### Aim of the task
From the data that follows, copy every line holding the string "file".

** Begin Data shown **

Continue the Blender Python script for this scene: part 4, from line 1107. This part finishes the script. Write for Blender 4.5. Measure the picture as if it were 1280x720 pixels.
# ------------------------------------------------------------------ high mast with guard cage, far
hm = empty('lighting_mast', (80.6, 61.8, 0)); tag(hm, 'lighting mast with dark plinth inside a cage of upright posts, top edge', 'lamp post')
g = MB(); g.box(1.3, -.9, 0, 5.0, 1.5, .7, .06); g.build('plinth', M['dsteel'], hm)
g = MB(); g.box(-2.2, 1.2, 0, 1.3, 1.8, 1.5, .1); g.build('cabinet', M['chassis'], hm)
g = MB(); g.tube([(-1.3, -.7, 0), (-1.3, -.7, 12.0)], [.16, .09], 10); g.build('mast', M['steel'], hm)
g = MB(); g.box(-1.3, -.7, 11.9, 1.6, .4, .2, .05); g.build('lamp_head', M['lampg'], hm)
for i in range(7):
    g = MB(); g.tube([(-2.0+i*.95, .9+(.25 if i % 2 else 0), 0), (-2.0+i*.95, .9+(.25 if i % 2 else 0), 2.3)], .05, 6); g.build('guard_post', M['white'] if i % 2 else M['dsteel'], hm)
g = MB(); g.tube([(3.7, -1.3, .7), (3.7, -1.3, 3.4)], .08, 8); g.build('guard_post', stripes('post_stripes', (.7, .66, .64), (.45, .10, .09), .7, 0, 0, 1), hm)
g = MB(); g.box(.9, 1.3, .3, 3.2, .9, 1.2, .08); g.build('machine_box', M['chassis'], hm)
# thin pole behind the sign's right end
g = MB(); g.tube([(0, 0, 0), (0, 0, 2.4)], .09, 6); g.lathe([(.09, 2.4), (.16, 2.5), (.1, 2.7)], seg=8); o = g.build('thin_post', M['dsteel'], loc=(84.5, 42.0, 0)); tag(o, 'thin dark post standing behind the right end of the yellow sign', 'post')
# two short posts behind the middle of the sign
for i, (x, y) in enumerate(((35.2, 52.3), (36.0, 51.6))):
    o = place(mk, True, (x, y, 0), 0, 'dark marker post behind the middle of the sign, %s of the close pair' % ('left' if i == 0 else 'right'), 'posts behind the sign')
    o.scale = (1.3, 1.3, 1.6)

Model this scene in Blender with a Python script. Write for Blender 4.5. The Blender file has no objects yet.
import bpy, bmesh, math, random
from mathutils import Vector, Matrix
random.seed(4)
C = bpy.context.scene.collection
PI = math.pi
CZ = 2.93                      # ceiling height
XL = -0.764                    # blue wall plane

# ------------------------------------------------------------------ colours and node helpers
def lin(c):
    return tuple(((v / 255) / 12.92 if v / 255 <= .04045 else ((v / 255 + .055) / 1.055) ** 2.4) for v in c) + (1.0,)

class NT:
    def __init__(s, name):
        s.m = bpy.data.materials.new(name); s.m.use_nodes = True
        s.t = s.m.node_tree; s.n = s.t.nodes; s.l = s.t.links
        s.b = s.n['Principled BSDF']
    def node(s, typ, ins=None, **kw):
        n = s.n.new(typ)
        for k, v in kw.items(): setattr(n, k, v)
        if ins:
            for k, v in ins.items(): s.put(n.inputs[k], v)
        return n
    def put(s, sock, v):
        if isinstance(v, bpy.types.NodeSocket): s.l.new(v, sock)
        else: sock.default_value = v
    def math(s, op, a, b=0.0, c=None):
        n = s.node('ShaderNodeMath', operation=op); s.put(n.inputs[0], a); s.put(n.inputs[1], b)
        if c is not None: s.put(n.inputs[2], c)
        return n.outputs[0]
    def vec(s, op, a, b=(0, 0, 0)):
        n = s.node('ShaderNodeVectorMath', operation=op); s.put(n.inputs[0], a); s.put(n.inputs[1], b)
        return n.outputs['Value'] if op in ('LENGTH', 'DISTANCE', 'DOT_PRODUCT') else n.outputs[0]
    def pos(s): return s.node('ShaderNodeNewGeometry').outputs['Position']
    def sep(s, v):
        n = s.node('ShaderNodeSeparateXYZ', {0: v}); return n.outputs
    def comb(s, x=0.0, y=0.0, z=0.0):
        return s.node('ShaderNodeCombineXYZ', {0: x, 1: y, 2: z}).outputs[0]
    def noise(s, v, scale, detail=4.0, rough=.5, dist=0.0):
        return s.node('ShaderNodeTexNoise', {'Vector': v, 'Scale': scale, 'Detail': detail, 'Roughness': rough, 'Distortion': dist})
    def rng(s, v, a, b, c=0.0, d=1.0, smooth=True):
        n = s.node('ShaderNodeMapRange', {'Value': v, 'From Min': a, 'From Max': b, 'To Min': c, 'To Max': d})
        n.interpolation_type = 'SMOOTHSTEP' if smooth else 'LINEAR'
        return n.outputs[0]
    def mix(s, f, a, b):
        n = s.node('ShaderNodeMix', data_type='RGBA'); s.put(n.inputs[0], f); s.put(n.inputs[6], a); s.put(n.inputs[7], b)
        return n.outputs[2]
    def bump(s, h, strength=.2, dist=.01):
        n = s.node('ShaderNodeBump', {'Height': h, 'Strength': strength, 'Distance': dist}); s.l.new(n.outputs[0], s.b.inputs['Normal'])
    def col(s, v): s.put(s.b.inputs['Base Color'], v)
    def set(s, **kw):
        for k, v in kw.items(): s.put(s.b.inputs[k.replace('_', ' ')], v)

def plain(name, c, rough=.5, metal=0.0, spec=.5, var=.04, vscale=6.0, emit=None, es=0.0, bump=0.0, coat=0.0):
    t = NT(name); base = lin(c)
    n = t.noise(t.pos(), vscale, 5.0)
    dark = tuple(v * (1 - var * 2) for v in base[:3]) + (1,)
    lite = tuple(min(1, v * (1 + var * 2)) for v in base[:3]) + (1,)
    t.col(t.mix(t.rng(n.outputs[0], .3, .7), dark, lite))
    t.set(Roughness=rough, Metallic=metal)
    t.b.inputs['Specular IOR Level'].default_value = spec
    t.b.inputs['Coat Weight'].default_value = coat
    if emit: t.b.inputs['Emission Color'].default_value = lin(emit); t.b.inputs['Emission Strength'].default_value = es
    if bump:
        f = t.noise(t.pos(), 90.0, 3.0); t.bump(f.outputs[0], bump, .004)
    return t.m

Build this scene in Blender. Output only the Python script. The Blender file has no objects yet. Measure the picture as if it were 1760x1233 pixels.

** End Data shown **

### Result below
Model this scene in Blender with a Python script. Write for Blender 4.5. The Blender file has no objects yet.
Build this scene in Blender. Output only the Python script. The Blender file has no objects yet. Measure the picture as if it were 1760x1233 pixels.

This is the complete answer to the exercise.